Iraq oil exports slip; minister quits

03 Jan, 2006

Iraq's oil exports hit their lowest level since the war, according to figures released on Monday, heightening a sense of crisis as fuel supplies grow scarce and political leaders struggle to form a government.
Iraq exported 1.1 million barrels per day (bpd) of oil in December, a senior official said - less than any month since exports resumed in mid-2003 after the US invasion and about half the level seen during sanctions under Saddam Hussein.
Sabotage is damaging plants and blocking investment, keeping exports at a fraction of targets officials say should be met if Iraq's vast reserves are to provide its people with the prosperity that might draw the sting of civil conflict.
The oil official was speaking after Oil Minister Ibrahim Bahr al-Uloum announced his resignation in opposition to fuel price rises imposed last month as part of an aid deal with the International Monetary Fund that demands big cuts in subsidies.
The price rises have been unpopular among Iraqis, already struggling with poor basic public services and appalling violence on their streets.
Sunni Arab and Kurdish political leaders met in the north to discuss the formation of a government capable of addressing these daunting problems in the wake of last month's election, which many Sunnis say was fraudulent.

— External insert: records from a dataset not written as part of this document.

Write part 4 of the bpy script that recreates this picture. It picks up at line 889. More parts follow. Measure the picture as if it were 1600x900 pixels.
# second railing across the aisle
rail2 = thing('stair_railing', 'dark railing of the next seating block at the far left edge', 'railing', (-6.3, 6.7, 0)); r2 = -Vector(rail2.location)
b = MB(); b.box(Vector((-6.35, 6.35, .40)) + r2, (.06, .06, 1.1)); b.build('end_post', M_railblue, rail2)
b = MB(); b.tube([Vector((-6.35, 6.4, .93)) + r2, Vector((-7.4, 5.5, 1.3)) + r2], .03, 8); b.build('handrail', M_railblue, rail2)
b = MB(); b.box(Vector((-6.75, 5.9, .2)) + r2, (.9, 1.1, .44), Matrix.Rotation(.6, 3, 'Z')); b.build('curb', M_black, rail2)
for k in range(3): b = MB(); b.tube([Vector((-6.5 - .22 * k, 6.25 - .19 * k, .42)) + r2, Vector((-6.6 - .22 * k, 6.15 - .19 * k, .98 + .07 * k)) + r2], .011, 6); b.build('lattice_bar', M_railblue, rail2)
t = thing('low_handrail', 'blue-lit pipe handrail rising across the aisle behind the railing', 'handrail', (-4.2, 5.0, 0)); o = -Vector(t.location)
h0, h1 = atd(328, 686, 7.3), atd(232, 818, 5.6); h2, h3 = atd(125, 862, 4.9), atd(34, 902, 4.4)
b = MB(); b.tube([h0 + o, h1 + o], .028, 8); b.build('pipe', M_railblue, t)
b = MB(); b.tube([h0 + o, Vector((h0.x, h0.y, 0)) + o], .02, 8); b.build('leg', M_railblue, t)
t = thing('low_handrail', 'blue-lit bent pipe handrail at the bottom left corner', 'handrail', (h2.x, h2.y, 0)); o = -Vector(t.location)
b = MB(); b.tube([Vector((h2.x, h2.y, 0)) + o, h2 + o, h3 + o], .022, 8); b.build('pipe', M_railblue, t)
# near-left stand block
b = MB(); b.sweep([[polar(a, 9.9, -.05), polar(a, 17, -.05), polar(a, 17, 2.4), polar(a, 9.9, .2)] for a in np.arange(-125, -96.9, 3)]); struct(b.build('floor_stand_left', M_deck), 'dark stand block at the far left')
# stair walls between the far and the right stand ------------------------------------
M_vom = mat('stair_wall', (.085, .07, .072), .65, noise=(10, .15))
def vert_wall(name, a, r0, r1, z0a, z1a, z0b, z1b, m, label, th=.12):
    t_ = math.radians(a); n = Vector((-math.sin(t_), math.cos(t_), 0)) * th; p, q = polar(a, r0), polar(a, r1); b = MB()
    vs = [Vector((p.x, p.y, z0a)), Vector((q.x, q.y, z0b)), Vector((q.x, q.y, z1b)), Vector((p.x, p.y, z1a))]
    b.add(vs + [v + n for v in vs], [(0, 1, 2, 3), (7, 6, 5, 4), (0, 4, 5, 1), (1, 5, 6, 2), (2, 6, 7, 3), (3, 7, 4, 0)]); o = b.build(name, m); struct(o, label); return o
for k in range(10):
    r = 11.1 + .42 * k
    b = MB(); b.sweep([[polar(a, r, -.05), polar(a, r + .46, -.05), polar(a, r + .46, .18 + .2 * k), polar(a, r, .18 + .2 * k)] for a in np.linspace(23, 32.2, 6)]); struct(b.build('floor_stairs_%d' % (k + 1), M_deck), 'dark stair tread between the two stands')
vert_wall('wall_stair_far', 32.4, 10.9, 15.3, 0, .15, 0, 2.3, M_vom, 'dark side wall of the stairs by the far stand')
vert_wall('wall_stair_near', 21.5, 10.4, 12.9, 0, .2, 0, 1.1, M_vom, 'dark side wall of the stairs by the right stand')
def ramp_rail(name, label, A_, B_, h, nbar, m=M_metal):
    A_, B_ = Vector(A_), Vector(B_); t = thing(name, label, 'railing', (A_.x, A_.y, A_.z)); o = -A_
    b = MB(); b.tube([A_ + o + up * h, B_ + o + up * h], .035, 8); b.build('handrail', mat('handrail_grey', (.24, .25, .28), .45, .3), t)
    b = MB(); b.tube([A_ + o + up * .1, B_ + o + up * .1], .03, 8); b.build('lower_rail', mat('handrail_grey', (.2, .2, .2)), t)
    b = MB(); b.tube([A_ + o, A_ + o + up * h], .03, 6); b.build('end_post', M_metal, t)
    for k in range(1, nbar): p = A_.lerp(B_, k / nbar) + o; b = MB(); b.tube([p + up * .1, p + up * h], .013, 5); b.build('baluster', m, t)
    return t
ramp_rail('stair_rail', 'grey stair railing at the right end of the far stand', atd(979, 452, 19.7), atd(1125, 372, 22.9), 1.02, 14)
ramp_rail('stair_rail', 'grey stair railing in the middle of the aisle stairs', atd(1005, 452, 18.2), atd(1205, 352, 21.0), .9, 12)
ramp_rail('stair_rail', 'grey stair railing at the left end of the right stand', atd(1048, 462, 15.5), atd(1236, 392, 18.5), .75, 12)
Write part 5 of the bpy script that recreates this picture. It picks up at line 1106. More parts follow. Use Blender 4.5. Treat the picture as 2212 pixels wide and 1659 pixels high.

If the new government is to revitalise the economy, economists say it must harness Iraq's vast proven oil preserves - the third largest in the world.
But successive governments have struggled to do so since the fall of Saddam, and the latest export figures suggest things are getting worse.
December's 1.1 million bpd was down from 1.2 million the previous month, said Shamkhi Faraj, Director General of Economics and Oil Marketing, who oversees Iraq's oil exports.
That compares with a post-war peak of around 1.8 million bpd in early 2005 and is well below exports under Saddam, when Iraq regularly exported 1.8-2.5 million bpd. Officials say Iraq could sell some 3 million bpd if the industry were not under attack and could double that in time.
Since the US-led invasion, production has been hampered by guerrilla attacks on pipelines and refineries.
The government closed the country's main refinery in the northern city of Baiji last month following sabotage of a pipeline and threats of attacks against truck drivers.
That triggered a rush to petrol pumps as people feared they would be left without fuel.
OLD-STYLE COUP:
Uloum's resignation as oil minister came after what looked like an old-style ministerial coup last month, when he was placed on leave against his will and replaced by Iraqi Deputy Prime Minister Ahmad Chalabi.
Uloum had opposed the December 19 fuel prices rises, saying they should have been introduced more gradually. The price of premium gasoline went up by 200 percent, with other fuels doubling in price. However, given the level of subsidy, further price rises seem likely under the IMF's strictures.
The government remains committed to cutting fuel subsidies further to meet the demands of the International Monetary Fund, which agreed a landmark credit arrangement with Iraq on December 23.
In the latest of a series of bilateral discussions aimed at forming a new government, leaders from Iraq's main Sunni Arab parties travelled north to meet Kurdish leader Massoud Barzani.